Kathimerini English

Greece needs investment boost

PwC study shows the economy requires an additional 22 bln euros per year to reach a healthy growth rate

- BY VANGELIS MANDRAVELI­S

An additional 22 billion euros per year will be required for the next five years for the country to achieve a healthy growth trajectory, according to a study presented yesterday by Pricewater­houseCoope­rs (PwC), echoing a similar report by the Hellenic Federation of Enterprise­s (SEV).

The PwC study explained that this extra 110 billion euros of investment­s would not lead to an economic miracle, but rather would simply allow the gross domestic product to improve on its current stagnant growth rate and reach 3-4 percent.

The consultanc­y’s officials expressed pessimism regarding the country’s growth in the years to come. This year, they said, the growth rate will likely fail to make the 2 percent mark regardless of the outcome of the country’s negotiatio­ns with its creditors on Greece’s exit from the bailout process and the restructur­ing of the Greek debt.

The study showed that Greece has over the years of the crisis been deprived of investment­s worth tens of billions of euros: The gross fixed capital formation rate dropped to 14.7 percent of GDP in the 2008-16 period from an average of 21.3 percent in 1996-2007. In 2016 it amounted to just 11.7 percent, or 20 billion euros, while the European Union average stood at 19.8 percent (if Greece had matched that rate, investment would have amounted to 35 billion euros).

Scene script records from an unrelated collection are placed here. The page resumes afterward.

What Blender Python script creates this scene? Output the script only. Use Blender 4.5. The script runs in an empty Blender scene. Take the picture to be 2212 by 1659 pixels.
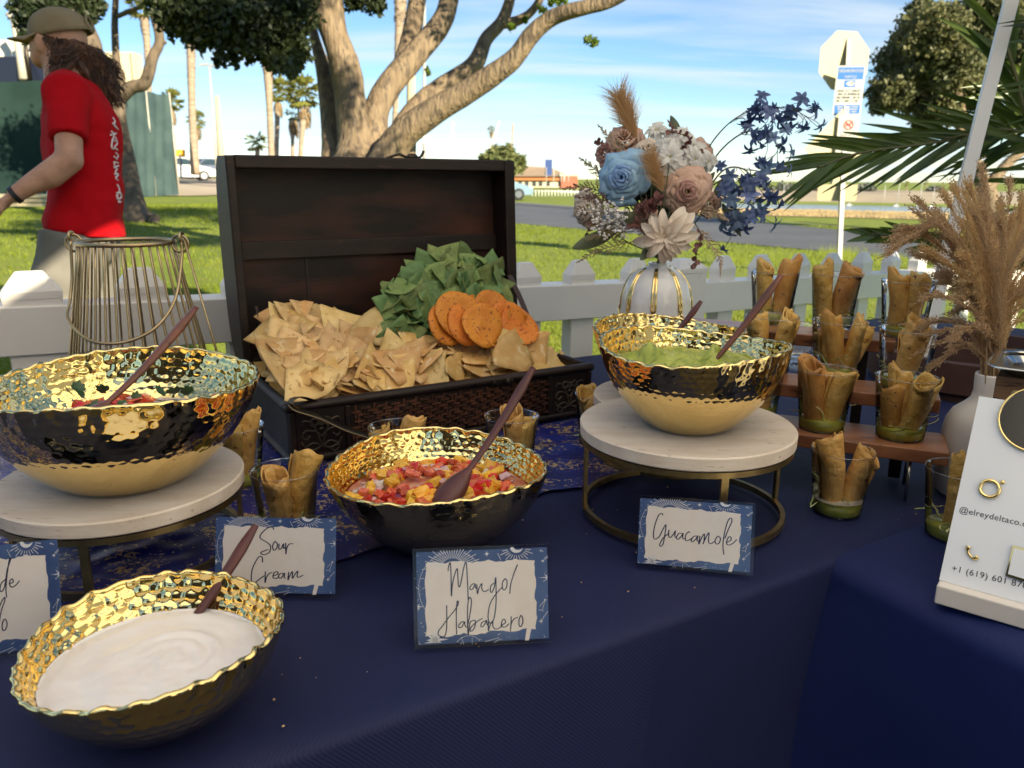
import bpy, math, random
import numpy as np
from mathutils import Vector, Matrix, noise as mnoise
from mathutils.bvhtree import BVHTree

random.seed(7)
rng = np.random.default_rng(11)
scene = bpy.context.scene
COL = scene.collection
R_ = math.radians

# ------------------------------------------------------------------ camera
FPX, PITCH, ROLL = 1720.0, R_(14.5), 0.007
CAM = np.array([0.0, 0.0, 1.24])
_F = np.array([0, math.cos(PITCH), -math.sin(PITCH)])
_U0 = np.array([0, math.sin(PITCH), math.cos(PITCH)])
_R0 = np.array([1.0, 0, 0])
_U = _U0 * math.cos(ROLL) - _R0 * math.sin(ROLL)
_R = _R0 * math.cos(ROLL) + _U0 * math.sin(ROLL)
cd = bpy.data.cameras.new('camera')
cam = bpy.data.objects.new('camera', cd)
COL.objects.link(cam)
cam.matrix_world = Matrix(((_R[0], _U[0], -_F[0], CAM[0]), (_R[1], _U[1], -_F[1], CAM[1]), (_R[2], _U[2], -_F[2], CAM[2]), (0, 0, 0, 1)))
cd.sensor_width = 36
cd.lens = FPX / 2212 * 36
cd.clip_start = 0.02
cd.clip_end = 3000
cd.dof.use_dof = True
cd.dof.focus_distance = 1.12
cd.dof.aperture_fstop = 8.5
scene.camera = cam

# ------------------------------------------------------------------ sky, sun, exposure
SUN_EL, SUN_AZ = R_(25), R_(139)          # azimuth clockwise from +Y
world = bpy.data.worlds.new('World')
scene.world = world
world.use_nodes = True
nt = world.node_tree
nt.nodes.clear()
N = nt.nodes.new
L = nt.links.new
w_out = N('ShaderNodeOutputWorld')
w_bg = N('ShaderNodeBackground')
sky = N('ShaderNodeTexSky')
sky.sky_type = 'NISHITA'
sky.sun_disc = False
sky.sun_elevation = SUN_EL
sky.sun_rotation = SUN_AZ
sky.altitude = 1200
sky.air_density = 1.0
sky.dust_density = 0.0
sky.ozone_density = 2.0
tc = N('ShaderNodeTexCoord')
sep = N('ShaderNodeSeparateXYZ')
L(tc.outputs['Generated'], sep.inputs[0])
zp = N('ShaderNodeMath'); zp.operation = 'ADD'; zp.inputs[1].default_value = 0.14
L(sep.outputs['Z'], zp.inputs[0])
dx = N('ShaderNodeMath'); dx.operation = 'DIVIDE'
dy = N('ShaderNodeMath'); dy.operation = 'DIVIDE'
L(sep.outputs['X'], dx.inputs[0]); L(zp.outputs[0], dx.inputs[1])
L(sep.outputs['Y'], dy.inputs[0]); L(zp.outputs[0], dy.inputs[1])
cmb = N('ShaderNodeCombineXYZ')
L(dx.outputs[0], cmb.inputs[0]); L(dy.outputs[0], cmb.inputs[1])
mp = N('ShaderNodeMapping')
mp.inputs['Rotation'].default_value = (0, 0, R_(-16))
mp.inputs['Scale'].default_value = (0.30, 1.5, 1)
L(cmb.outputs[0], mp.inputs[0])
n1 = N('ShaderNodeTexNoise')
n1.inputs['Scale'].default_value = 1.7
n1.inputs['Detail'].default_value = 9
n1.inputs['Roughness'].default_value = 0.52
n1.inputs['Distortion'].default_value = 0.35
L(mp.outputs[0], n1.inputs['Vector'])
rmp = N('ShaderNodeValToRGB')
rmp.color_ramp.elements[0].position = 0.43
rmp.color_ramp.elements[0].color = (0, 0, 0, 1)
rmp.color_ramp.elements[1].position = 0.66
rmp.color_ramp.elements[1].color = (1, 1, 1, 1)
L(n1.outputs['Fac'], rmp.inputs[0])
cf = N('ShaderNodeMath'); cf.operation = 'MULTIPLY'; cf.inputs[1].default_value = 0.78
L(rmp.outputs[0], cf.inputs[0])
cmix = N('ShaderNodeMix'); cmix.data_type = 'RGBA'
cmix.inputs[7].default_value = (5.3, 5.9, 6.2, 1)
hs = N('ShaderNodeHueSaturation')
hs.inputs['Saturation'].default_value = 1.12
tint = N('ShaderNodeMix'); tint.data_type = 'RGBA'; tint.blend_type = 'MULTIPLY'; tint.inputs[0].default_value = 1
tint.inputs[7].default_value = (0.95, 1.0, 1.06, 1)
L(sky.outputs[0], tint.inputs[6]); L(tint.outputs[2], hs.inputs['Color'])
L(cf.outputs[0], cmix.inputs[0]); L(hs.outputs[0], cmix.inputs[6])
L(cmix.outputs[2], w_bg.inputs[0])
w_bg.inputs[1].default_value = 0.063
L(w_bg.outputs[0], w_out.inputs[0])

sd = bpy.data.lights.new('sun', 'SUN')
sd.energy = 5.0
sd.angle = R_(0.55)
sd.color = (1.0, 0.86, 0.62)
sun = bpy.data.objects.new('sun', sd)
COL.objects.link(sun)
SDIR = Vector((math.sin(SUN_AZ) * math.cos(SUN_EL), math.cos(SUN_AZ) * math.cos(SUN_EL), math.sin(SUN_EL)))
sun.rotation_euler = SDIR.to_track_quat('Z', 'Y').to_euler()
sun.location = (6, -6, 6)
vs = scene.view_settings
vs.view_transform = 'Standard'
vs.look = 'None'
vs.exposure = 1.38
vs.gamma = 1
vs.use_curve_mapping = False
cy = scene.cycles
cy.max_bounces = 12
cy.transparent_max_bounces = 32
cy.glossy_bounces = 8
cy.diffuse_bounces = 5
cy.sample_clamp_indirect = 8
cy.use_denoising = True
cy.caustics_reflective = False
cy.caustics_refractive = False

# ------------------------------------------------------------------ places: a pixel of the photograph -> a point in the scene
def ray(x, y):
    return _F + (x - 1106) / FPX * _R + (829.5 - y) / FPX * _U
def az(x, y, z):
    d = ray(x, y)
    return CAM + d * ((z - CAM[2]) / d[2])
def ad(x, y, d):
    return CAM + ray(x, y) * d
PH = R_(31)
UU = np.array([math.cos(PH), math.sin(PH), 0])
VV = np.array([-math.sin(PH), math.cos(PH), 0])
ZZ = np.array([0, 0, 1.0])
def W(u, v, z):
    return u * UU + v * VV + np.array([0, 0, z])
def av(x, y, v):
    d = ray(x, y)
    return CAM + d * ((v - CAM @ VV) / (d @ VV))
def uv(p):
    return float(p @ UU), float(p @ VV)
TZ = 0.75

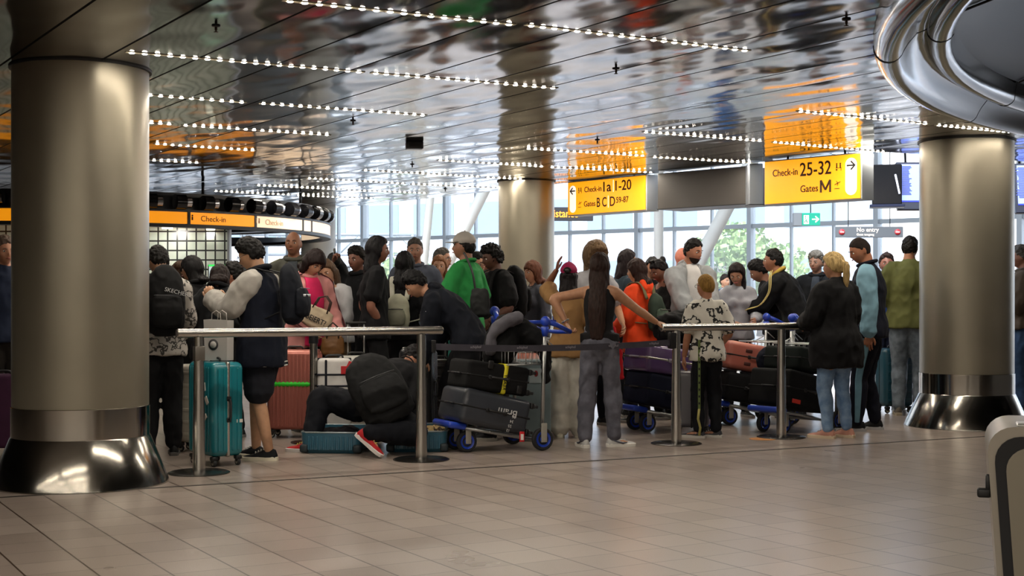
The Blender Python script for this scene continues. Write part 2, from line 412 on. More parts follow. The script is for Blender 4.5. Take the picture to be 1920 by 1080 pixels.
# shell of the hall
WM = mat('#cfd2d2', .7, 0, 'paint')
WD = mat('#4c4741', .7, 0, 'paint')
fl = F0 + FD * s0; fr = F0 + FD * (s0 + bays * bw)
def wallseg(name, a, b, z0, z1, m, t=.3):
    bm = NB(); d = b - a; box(bm, ((a.x + b.x) / 2, (a.y + b.y) / 2, (z0 + z1) / 2), (d.length, t, z1 - z0), M=Matrix.Rotation(atan2(d.y, d.x), 3, 'Z'))
    return structure(name, bm, m)
wallseg('wall_left', V((-30, -14, 0)), V((-30, 60, 0)), 0, 10, WD)
wallseg('wall_back', V((-30, -14, 0)), V((26, -14, 0)), 0, 10, WD)
wallseg('wall_right', V((26, -14, 0)), V((26, 25, 0)), 0, 10, WD)
wallseg('wall_far', V((-30, 50, 0)), V((fl.x, fl.y, 0)), 0, 10, WM)
# roof of the high hall behind the low ceiling
bm = NB(); poly(bm, [(-30, far_l.y - 2), (fl.x - 2, 60), (fl.x, fl.y), (fr.x, fr.y), (26, 10), (12, 10), (E1.x + .2, E1.y), (E0.x + .2, E0.y)], 9.9, 10.1)
structure('trim_5', bm, WM)
# ============================================================ OUTSIDE
bm = NB(); box(bm, (10, 90, -.2), (260, 150, .2)); structure('ground', bm, mat('#c9ccd0', .8, 0, 'paint'))
def building(label, x, y, wdt, h, dep, rz, col, rows, cols):
    o = empty('office_building', (x, y, 0), rz, label, 'building')
    bm = NB(); box(bm, (0, 0, h / 2), (wdt, dep, h)); part('wall', bm, mat(col, .7, 0, 'paint'), o, False)
    bm = NB(); box(bm, (0, 0, h + .2), (wdt + .5, dep + .5, .4)); part('roof', bm, mat('#9aa4ae', .7, 0, 'paint'), o, False)
    for r in range(rows):
        for c in range(cols):
            bm = NB(); box(bm, (-wdt / 2 + (c + .5) * wdt / cols, -dep / 2 - .02, 1.6 + r * (h - 1.5) / rows + .8), (wdt / cols * .72, .12, (h - 2) / rows * .55))
            part('window', bm, mat('#7f97b0', .2, .1, 'plastic'), o, False)
building('pale blue-grey building outside, behind the glass wall right of the middle column', 4, 74, 30, 11, 10, rad(-25), '#b9c6d6', 3, 9)
building('low white building outside behind the glass wall at the left', -26, 92, 30, 8, 10, rad(-8), '#d4dbe4', 2, 7)
building('pale building outside far right behind the big right column', 36, 58, 18, 12, 9, rad(-40), '#c3cedb', 3, 5)
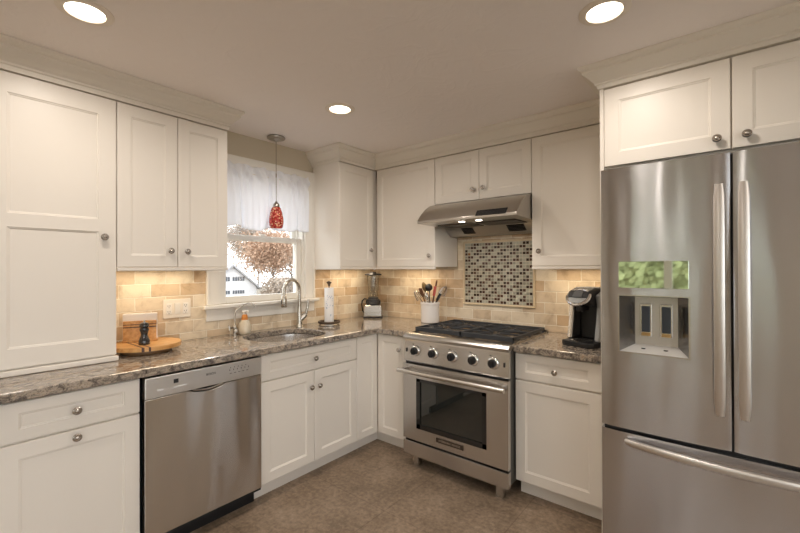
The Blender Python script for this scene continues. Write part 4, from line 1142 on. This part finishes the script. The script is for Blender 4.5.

PwC argues that for the country to escape from this state of divestment, it needs an investment shock: The gross fixed capital formation rate must more than double to 42 billion euros per annum, or 208 billion in the years to end-2022. At the current rates of incoming foreign direct investment, with the implementa­tion of the Public Investment­s Program, the money flow from Brussels and the country’s own assets, Greece will only secure 98 billion euros in investment­s in the next five years, so there is a shortfall of 110 billion.

The missing capital, PwC officials said, could come from a credit expansion and possible additional funding from European programs. However, Greek investors will be the decisive factor, they argued.